PROBLEM -
Scan the records for the word "Blender". Copy each line that includes it.

GIVEN DATA -
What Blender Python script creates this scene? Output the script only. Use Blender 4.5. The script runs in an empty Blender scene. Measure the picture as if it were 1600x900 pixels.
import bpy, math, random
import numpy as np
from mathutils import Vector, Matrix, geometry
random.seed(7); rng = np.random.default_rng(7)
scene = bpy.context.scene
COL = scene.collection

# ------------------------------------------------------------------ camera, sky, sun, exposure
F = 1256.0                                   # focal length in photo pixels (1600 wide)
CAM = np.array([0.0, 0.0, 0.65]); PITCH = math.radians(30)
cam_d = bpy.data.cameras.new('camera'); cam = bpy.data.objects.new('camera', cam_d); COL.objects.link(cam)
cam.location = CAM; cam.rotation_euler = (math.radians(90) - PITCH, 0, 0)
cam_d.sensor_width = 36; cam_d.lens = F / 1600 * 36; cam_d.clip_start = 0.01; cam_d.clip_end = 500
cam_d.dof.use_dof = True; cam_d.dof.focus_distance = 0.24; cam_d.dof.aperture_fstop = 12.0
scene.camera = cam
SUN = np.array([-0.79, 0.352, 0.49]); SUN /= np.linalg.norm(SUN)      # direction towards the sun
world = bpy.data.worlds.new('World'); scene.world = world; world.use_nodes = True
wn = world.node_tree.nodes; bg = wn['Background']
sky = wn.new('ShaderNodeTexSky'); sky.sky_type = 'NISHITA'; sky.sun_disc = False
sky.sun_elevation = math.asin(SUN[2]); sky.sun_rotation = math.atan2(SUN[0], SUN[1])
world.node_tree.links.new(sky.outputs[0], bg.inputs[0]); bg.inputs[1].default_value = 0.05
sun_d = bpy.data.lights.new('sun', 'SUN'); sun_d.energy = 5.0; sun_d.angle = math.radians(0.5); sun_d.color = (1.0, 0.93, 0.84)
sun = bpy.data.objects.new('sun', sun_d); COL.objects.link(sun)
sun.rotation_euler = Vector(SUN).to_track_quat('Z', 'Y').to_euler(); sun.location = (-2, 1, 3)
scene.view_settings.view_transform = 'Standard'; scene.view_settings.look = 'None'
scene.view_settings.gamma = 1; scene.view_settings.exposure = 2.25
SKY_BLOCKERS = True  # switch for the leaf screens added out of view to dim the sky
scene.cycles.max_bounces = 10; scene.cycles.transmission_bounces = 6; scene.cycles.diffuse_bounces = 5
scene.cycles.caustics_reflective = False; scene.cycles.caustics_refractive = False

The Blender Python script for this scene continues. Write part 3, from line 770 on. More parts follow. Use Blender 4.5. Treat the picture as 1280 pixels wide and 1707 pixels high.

ANSWER TO THIS EXERCISE -
What Blender Python script creates this scene? Output the script only. Use Blender 4.5. The script runs in an empty Blender scene. Measure the picture as if it were 1600x900 pixels.
The Blender Python script for this scene continues. Write part 3, from line 770 on. More parts follow. Use Blender 4.5. Treat the picture as 1280 pixels wide and 1707 pixels high.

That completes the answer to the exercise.